- **GOAL**
Can you output, word for word, the lines between the one holding "Build this scene" and the one holding "from mathutils import Vector", inclusive, leaving out any pictures?

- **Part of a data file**
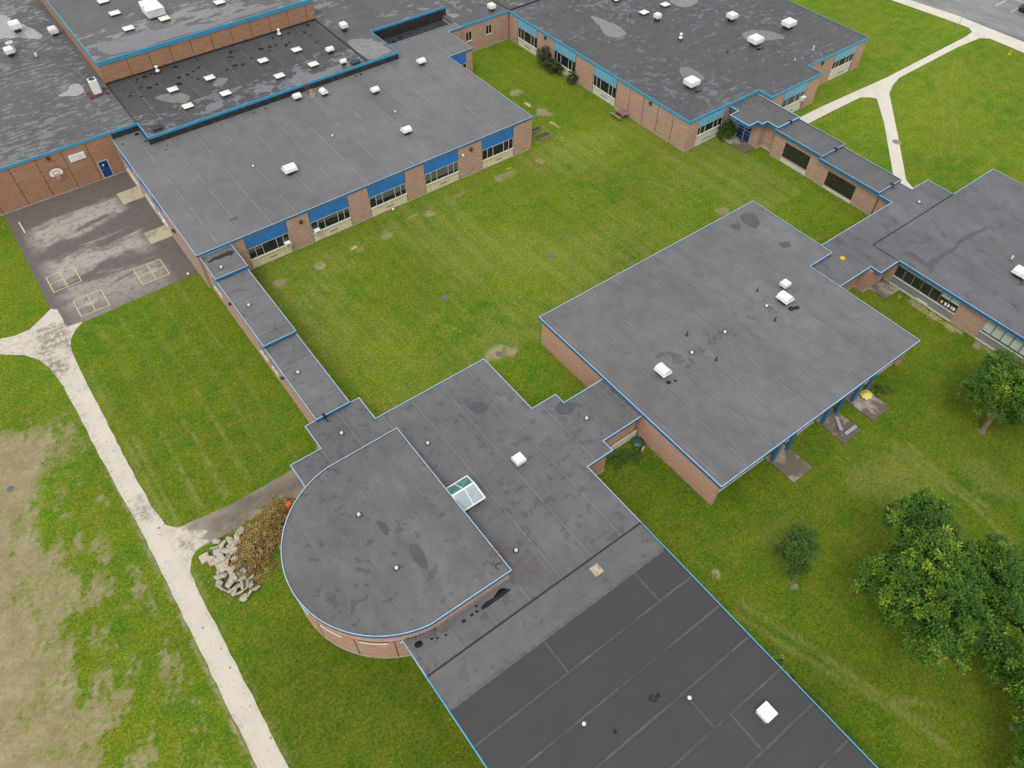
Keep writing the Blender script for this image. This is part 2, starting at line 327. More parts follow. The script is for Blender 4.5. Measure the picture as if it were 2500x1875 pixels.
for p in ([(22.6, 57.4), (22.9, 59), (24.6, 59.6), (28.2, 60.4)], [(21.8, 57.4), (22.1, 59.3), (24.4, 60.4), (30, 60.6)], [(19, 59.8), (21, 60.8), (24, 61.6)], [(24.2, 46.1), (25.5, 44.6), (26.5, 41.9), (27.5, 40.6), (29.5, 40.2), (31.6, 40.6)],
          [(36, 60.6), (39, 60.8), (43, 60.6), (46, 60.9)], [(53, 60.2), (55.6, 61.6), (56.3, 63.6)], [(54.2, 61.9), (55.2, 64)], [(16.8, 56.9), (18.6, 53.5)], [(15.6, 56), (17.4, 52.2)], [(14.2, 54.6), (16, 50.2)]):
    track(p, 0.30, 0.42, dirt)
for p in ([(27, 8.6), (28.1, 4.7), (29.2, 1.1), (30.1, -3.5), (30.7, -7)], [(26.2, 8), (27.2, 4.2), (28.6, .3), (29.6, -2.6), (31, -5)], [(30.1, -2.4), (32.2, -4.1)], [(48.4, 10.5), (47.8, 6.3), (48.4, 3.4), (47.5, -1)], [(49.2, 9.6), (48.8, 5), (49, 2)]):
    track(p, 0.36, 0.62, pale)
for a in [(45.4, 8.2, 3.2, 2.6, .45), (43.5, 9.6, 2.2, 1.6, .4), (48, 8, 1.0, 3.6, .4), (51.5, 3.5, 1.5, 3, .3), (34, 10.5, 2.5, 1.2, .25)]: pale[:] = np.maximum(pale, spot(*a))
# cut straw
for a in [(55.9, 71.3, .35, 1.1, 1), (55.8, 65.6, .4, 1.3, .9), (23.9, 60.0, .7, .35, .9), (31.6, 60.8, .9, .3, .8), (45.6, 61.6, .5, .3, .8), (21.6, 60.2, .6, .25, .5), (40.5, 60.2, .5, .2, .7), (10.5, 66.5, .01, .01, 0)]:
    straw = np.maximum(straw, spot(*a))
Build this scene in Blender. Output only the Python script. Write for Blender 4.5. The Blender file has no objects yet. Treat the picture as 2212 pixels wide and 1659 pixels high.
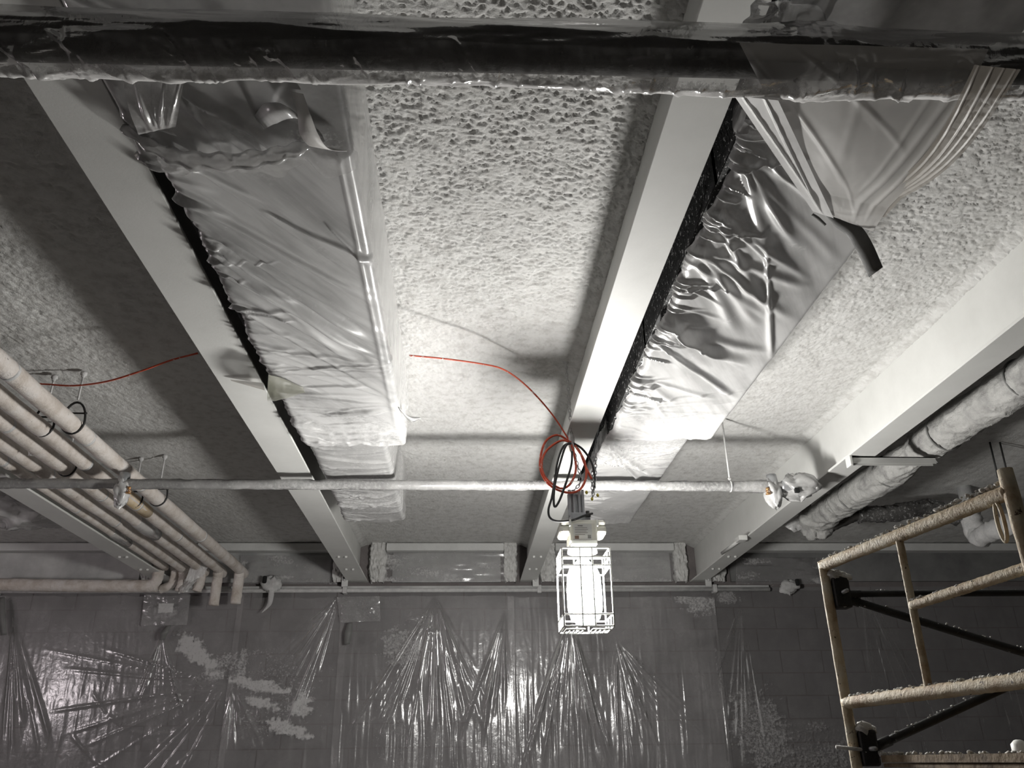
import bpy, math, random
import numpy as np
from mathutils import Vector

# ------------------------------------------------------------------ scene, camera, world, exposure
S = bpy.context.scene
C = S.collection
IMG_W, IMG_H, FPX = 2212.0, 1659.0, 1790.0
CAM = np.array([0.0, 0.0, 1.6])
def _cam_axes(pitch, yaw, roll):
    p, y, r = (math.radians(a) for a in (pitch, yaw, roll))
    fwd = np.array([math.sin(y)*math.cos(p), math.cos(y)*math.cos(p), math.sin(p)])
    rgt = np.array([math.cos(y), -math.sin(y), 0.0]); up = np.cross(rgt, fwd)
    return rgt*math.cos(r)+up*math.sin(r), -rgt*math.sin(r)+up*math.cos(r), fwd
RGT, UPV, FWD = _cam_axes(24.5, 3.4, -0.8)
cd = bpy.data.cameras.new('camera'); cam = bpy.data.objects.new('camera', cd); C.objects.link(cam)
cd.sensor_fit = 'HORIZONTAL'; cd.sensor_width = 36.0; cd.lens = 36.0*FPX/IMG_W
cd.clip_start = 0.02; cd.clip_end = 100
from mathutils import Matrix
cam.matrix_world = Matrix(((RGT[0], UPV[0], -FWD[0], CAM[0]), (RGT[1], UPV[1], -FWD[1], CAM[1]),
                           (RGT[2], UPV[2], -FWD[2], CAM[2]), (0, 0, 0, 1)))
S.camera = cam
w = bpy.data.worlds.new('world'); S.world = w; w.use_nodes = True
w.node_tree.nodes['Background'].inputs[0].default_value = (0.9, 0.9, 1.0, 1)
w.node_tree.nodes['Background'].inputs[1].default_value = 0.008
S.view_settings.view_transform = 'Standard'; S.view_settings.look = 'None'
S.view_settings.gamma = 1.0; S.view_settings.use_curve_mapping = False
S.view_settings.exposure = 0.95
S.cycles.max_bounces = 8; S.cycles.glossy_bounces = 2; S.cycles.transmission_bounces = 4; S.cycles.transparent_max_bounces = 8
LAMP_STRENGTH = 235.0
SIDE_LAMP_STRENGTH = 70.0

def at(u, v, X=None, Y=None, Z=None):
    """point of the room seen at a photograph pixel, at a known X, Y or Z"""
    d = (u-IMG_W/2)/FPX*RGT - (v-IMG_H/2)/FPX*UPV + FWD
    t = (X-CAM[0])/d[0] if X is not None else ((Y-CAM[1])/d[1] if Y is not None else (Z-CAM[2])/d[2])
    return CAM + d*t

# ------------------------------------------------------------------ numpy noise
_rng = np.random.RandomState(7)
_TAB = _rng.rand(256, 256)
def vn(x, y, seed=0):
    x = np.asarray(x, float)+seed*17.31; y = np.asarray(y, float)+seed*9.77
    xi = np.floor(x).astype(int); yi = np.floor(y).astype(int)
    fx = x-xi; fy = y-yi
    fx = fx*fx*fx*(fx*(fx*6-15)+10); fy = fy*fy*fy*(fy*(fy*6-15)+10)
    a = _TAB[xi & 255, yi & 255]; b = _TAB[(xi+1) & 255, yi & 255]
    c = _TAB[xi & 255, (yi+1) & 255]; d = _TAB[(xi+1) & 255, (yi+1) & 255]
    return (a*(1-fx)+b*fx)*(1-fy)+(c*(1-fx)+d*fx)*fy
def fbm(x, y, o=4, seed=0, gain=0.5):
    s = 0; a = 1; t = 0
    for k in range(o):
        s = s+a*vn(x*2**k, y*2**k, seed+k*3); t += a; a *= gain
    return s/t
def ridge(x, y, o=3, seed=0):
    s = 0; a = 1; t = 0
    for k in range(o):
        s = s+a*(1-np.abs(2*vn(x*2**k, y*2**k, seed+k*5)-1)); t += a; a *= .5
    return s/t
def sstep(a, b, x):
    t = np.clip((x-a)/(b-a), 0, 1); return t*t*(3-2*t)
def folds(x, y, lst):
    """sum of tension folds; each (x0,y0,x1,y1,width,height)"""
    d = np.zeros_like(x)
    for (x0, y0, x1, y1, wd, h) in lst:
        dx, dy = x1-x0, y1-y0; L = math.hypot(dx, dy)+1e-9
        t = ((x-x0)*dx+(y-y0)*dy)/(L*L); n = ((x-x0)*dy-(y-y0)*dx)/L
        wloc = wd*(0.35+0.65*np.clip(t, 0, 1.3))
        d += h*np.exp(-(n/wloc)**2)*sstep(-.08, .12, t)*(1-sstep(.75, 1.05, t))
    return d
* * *
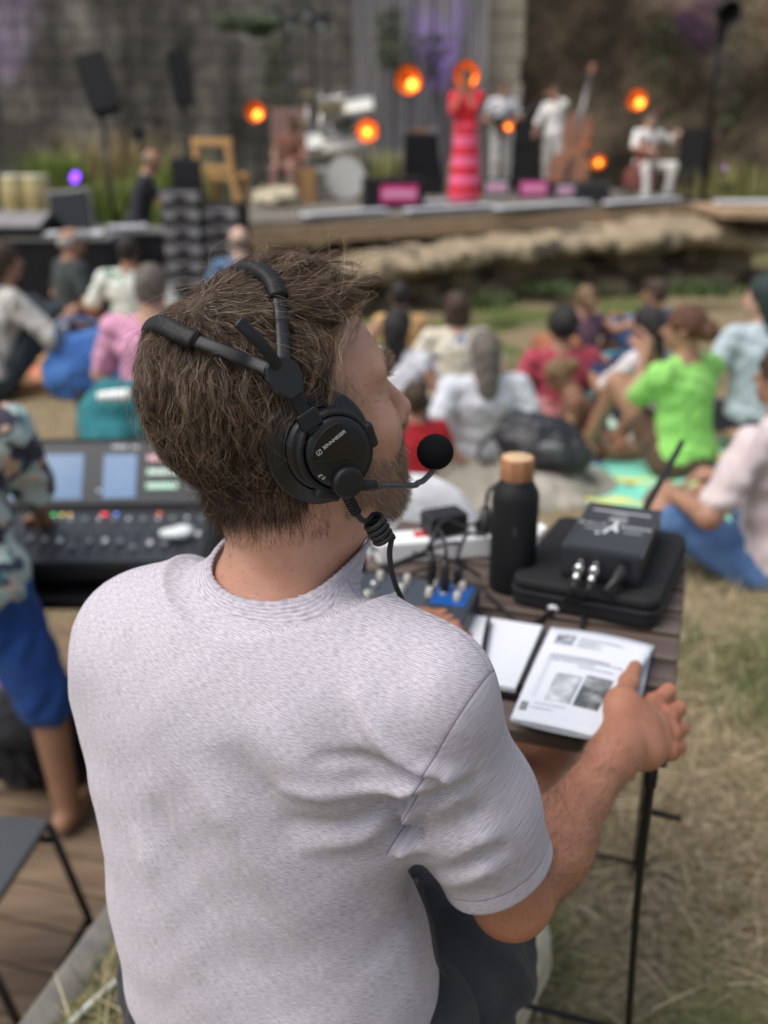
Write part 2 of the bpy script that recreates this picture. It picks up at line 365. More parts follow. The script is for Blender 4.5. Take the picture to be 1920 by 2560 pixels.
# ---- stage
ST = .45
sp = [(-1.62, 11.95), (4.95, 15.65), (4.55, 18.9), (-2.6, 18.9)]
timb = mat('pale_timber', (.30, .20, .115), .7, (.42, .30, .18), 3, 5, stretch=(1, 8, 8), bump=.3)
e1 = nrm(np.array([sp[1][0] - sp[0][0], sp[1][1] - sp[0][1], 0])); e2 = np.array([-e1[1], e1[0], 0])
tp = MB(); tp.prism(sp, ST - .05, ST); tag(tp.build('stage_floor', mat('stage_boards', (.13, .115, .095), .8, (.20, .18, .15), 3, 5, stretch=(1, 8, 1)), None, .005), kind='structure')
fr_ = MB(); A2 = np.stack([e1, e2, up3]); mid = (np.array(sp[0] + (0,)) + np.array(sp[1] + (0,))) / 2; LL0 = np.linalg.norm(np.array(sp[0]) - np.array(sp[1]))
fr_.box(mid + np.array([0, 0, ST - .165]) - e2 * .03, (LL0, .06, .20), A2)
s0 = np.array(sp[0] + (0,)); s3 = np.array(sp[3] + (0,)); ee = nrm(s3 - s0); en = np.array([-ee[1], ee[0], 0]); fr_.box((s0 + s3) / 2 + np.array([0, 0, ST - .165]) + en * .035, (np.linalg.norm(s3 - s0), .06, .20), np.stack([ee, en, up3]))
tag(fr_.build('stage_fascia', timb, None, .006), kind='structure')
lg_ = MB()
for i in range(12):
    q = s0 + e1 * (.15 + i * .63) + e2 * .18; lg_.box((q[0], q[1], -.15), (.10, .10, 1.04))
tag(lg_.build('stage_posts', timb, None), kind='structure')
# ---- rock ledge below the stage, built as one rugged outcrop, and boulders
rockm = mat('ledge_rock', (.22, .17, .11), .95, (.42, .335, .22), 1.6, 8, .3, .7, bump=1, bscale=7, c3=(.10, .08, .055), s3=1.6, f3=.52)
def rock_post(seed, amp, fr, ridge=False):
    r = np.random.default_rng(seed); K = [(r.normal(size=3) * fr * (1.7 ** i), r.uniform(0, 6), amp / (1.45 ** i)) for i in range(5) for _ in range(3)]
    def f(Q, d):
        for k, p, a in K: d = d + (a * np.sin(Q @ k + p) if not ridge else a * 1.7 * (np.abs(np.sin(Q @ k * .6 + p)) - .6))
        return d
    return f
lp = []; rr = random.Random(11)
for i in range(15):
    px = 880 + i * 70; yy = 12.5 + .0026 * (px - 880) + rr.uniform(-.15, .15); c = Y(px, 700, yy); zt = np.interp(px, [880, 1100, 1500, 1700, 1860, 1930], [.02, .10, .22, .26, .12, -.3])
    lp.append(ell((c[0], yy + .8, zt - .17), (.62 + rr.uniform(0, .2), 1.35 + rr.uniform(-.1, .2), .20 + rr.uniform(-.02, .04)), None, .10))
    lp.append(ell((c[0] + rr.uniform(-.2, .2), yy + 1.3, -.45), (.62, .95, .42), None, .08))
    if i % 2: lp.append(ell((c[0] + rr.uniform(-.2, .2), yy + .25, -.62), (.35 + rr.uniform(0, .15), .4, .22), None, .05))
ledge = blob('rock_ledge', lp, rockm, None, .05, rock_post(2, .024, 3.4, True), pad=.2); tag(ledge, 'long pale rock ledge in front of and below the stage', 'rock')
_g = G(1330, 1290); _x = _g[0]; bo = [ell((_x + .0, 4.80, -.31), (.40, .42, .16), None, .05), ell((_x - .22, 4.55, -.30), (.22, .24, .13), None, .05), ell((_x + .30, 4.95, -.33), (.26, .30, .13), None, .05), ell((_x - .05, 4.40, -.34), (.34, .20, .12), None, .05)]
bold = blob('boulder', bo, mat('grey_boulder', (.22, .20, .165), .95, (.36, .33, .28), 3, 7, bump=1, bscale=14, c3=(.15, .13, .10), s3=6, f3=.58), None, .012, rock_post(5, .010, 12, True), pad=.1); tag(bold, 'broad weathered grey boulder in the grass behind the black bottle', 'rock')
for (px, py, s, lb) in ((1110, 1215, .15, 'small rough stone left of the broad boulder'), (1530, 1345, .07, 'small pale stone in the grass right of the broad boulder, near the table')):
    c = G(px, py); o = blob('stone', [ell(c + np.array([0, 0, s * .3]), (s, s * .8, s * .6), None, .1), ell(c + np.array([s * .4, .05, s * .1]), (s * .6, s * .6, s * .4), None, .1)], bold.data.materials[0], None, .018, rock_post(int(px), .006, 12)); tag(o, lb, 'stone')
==
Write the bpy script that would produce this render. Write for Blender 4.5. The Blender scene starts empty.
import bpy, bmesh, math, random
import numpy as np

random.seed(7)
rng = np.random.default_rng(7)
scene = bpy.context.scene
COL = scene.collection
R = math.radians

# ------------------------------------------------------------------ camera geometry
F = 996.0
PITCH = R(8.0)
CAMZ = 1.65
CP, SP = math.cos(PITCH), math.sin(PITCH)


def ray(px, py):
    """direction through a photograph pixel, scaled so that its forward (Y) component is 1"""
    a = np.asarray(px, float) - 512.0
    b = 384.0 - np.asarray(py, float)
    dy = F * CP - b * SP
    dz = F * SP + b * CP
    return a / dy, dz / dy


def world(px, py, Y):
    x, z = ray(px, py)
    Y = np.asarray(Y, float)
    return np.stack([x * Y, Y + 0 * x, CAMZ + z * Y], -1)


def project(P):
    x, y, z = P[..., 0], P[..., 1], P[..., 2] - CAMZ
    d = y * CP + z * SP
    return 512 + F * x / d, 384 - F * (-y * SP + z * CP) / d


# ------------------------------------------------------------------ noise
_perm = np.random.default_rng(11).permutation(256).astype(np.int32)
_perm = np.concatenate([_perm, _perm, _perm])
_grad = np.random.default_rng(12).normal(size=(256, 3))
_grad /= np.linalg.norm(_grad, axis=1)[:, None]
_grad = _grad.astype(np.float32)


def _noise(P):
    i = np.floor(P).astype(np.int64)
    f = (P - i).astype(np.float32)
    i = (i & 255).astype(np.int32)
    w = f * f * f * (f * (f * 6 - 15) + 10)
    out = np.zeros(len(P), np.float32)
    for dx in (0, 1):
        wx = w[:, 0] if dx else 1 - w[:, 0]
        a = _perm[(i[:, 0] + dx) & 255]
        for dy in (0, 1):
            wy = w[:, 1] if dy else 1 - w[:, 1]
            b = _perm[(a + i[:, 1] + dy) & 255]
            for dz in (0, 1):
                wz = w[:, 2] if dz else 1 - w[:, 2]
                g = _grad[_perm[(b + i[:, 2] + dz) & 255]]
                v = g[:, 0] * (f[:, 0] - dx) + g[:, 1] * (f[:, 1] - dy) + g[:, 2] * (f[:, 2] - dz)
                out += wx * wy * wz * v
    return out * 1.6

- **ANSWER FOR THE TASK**
Build this scene in Blender. Output only the Python script. Write for Blender 4.5. The Blender file has no objects yet. Treat the picture as 2212 pixels wide and 1659 pixels high.
import bpy, math, random
import numpy as np
from mathutils import Vector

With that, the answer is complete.